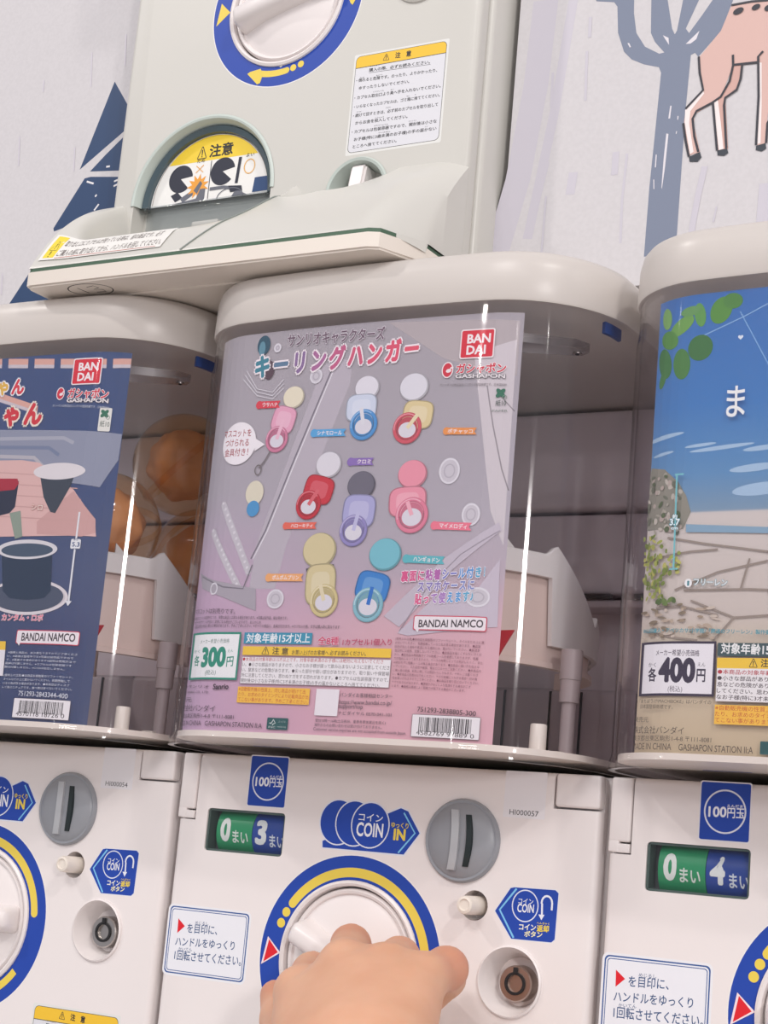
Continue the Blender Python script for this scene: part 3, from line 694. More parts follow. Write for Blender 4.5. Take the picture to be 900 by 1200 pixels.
def f_wedge():
    b = MB(); b.prism([(.050, .117), (.0880, .118), (.0820, .108), (.0735, .092), (.0510, .060)], -.033, -.0315, mat('red_plastic', '#c8202e', .3)); return b.mesh('red_wedge_plate')  # thin red wedge-shaped plate in front of the chute
def f_clip():
    b = MB(); p = outline(.0045, n=20); q = [c for c in p if c[0] > .095 and c[1] < .04 and c[1] > -.012]
    vs = [(x, y, .2765) for x, y in q] + [(x, y, .2825) for x, y in q] + [(x - .002, y + .001, .2825) for x, y in q] + [(x - .002, y + .001, .2765) for x, y in q]; n = len(q)
    fs = [[k * n + i, k * n + i + 1, ((k + 1) % 4) * n + i + 1, ((k + 1) % 4) * n + i] for k in range(4) for i in range(n - 1)] + [[0, n, 2 * n, 3 * n], [n - 1, 2 * n - 1, 3 * n - 1, 4 * n - 1]]
    b.add(vs, fs, mat('blue_clip', '#2b4f93', .4)); return b.mesh('lid_clip')

BLUE = '#2347a8'; YEL = '#e9cf56'; REDP = '#dd2430'; CHEV = '#7fc4ee'
def ring_print(style):
    pr = Print(lambda u, v, l: (u, -l, v), None); c = RC
    pr.ann(c, RR + .0006, RR + .0006, .0142, '#eeebe8', n=96)
    pr.ann(c, RR, RR, .0128, BLUE, n=96)
    pol = lambda a, r: (c[0] + RR * r * math.cos(math.radians(a)), c[1] + RR * r * math.sin(math.radians(a)))
    if style == 'arc':
        pr.put([pol(7 + 137 * i / 60, r) for i in range(61) for r in (.795, .885)], [[2 * i, 2 * i + 1, 2 * i + 3, 2 * i + 2] for i in range(60)], YEL); pr.up()
        for a in (144, 7): pr.ell(pol(a, .84), RR * .045, RR * .045, YEL)
        for a in (151.5, 159.5): pr.ell(pol(a, .845), RR * .046, RR * .046, YEL)
        pr.put([pol(212 + 110 * i / 40, r) for i in range(41) for r in (.80, .88)], [[2 * i, 2 * i + 1, 2 * i + 3, 2 * i + 2] for i in range(40)], YEL); pr.up()
        pr.poly([pol(203, .84), pol(214, .74), pol(214, .95)], YEL)
        pr.poly([pol(170.5, .94), pol(186.8, .985), pol(179, .765)], '#f2dde2'); pr.poly([pol(172, .92), pol(185.4, .958), pol(179, .795)], REDP)
        pr.ann(c, RR * .77, RR * .77, .0004, '#1c3a92')
    else:
        pr.poly([pol(170, .93), pol(187, .965), pol(178, .78)], YEL)
        for s0 in (254, 1):                                      # arrow marks round the dial
            pr.put([pol(s0 - 4 + 27 * i / 16, r) for i in range(17) for r in (.80 + .02 * (1 - i / 16), .875 + .02 * (1 - i / 16))], [[2 * i, 2 * i + 1, 2 * i + 3, 2 * i + 2] for i in range(16)], YEL); pr.up()
            pr.ell(pol(s0 + 22.5, .837), RR * .037, RR * .037, YEL); pr.ell(pol(s0 + 28.5, .835), RR * .040, RR * .040, YEL); pr.ell(pol(s0 + 35.5, .835), RR * .040, RR * .040, YEL)
            pr.poly([pol(s0 - 13, .905), pol(s0 - 11.5, .87), pol(s0 - 3, .80), pol(s0 + 1, .875), pol(s0 + 1, .965), pol(s0 - 1, .985)], YEL)
        pr.ell(pol(271, .755), .0012, .0016, '#e8e8e8')
    return pr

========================

**Exercise goal**
Each line of the data is to be duplicated exactly; pictures stay out of the copy.

**Answer for the task**
Continue the Blender Python script for this scene: part 3, from line 694. More parts follow. Write for Blender 4.5. Take the picture to be 900 by 1200 pixels.
def f_wedge():
    b = MB(); b.prism([(.050, .117), (.0880, .118), (.0820, .108), (.0735, .092), (.0510, .060)], -.033, -.0315, mat('red_plastic', '#c8202e', .3)); return b.mesh('red_wedge_plate')  # thin red wedge-shaped plate in front of the chute
def f_clip():
    b = MB(); p = outline(.0045, n=20); q = [c for c in p if c[0] > .095 and c[1] < .04 and c[1] > -.012]
    vs = [(x, y, .2765) for x, y in q] + [(x, y, .2825) for x, y in q] + [(x - .002, y + .001, .2825) for x, y in q] + [(x - .002, y + .001, .2765) for x, y in q]; n = len(q)
    fs = [[k * n + i, k * n + i + 1, ((k + 1) % 4) * n + i + 1, ((k + 1) % 4) * n + i] for k in range(4) for i in range(n - 1)] + [[0, n, 2 * n, 3 * n], [n - 1, 2 * n - 1, 3 * n - 1, 4 * n - 1]]
    b.add(vs, fs, mat('blue_clip', '#2b4f93', .4)); return b.mesh('lid_clip')

BLUE = '#2347a8'; YEL = '#e9cf56'; REDP = '#dd2430'; CHEV = '#7fc4ee'
def ring_print(style):
    pr = Print(lambda u, v, l: (u, -l, v), None); c = RC
    pr.ann(c, RR + .0006, RR + .0006, .0142, '#eeebe8', n=96)
    pr.ann(c, RR, RR, .0128, BLUE, n=96)
    pol = lambda a, r: (c[0] + RR * r * math.cos(math.radians(a)), c[1] + RR * r * math.sin(math.radians(a)))
    if style == 'arc':
        pr.put([pol(7 + 137 * i / 60, r) for i in range(61) for r in (.795, .885)], [[2 * i, 2 * i + 1, 2 * i + 3, 2 * i + 2] for i in range(60)], YEL); pr.up()
        for a in (144, 7): pr.ell(pol(a, .84), RR * .045, RR * .045, YEL)
        for a in (151.5, 159.5): pr.ell(pol(a, .845), RR * .046, RR * .046, YEL)
        pr.put([pol(212 + 110 * i / 40, r) for i in range(41) for r in (.80, .88)], [[2 * i, 2 * i + 1, 2 * i + 3, 2 * i + 2] for i in range(40)], YEL); pr.up()
        pr.poly([pol(203, .84), pol(214, .74), pol(214, .95)], YEL)
        pr.poly([pol(170.5, .94), pol(186.8, .985), pol(179, .765)], '#f2dde2'); pr.poly([pol(172, .92), pol(185.4, .958), pol(179, .795)], REDP)
        pr.ann(c, RR * .77, RR * .77, .0004, '#1c3a92')
    else:
        pr.poly([pol(170, .93), pol(187, .965), pol(178, .78)], YEL)
        for s0 in (254, 1):                                      # arrow marks round the dial
            pr.put([pol(s0 - 4 + 27 * i / 16, r) for i in range(17) for r in (.80 + .02 * (1 - i / 16), .875 + .02 * (1 - i / 16))], [[2 * i, 2 * i + 1, 2 * i + 3, 2 * i + 2] for i in range(16)], YEL); pr.up()
            pr.ell(pol(s0 + 22.5, .837), RR * .037, RR * .037, YEL); pr.ell(pol(s0 + 28.5, .835), RR * .040, RR * .040, YEL); pr.ell(pol(s0 + 35.5, .835), RR * .040, RR * .040, YEL)
            pr.poly([pol(s0 - 13, .905), pol(s0 - 11.5, .87), pol(s0 - 3, .80), pol(s0 + 1, .875), pol(s0 + 1, .965), pol(s0 - 1, .985)], YEL)
        pr.ell(pol(271, .755), .0012, .0016, '#e8e8e8')
    return pr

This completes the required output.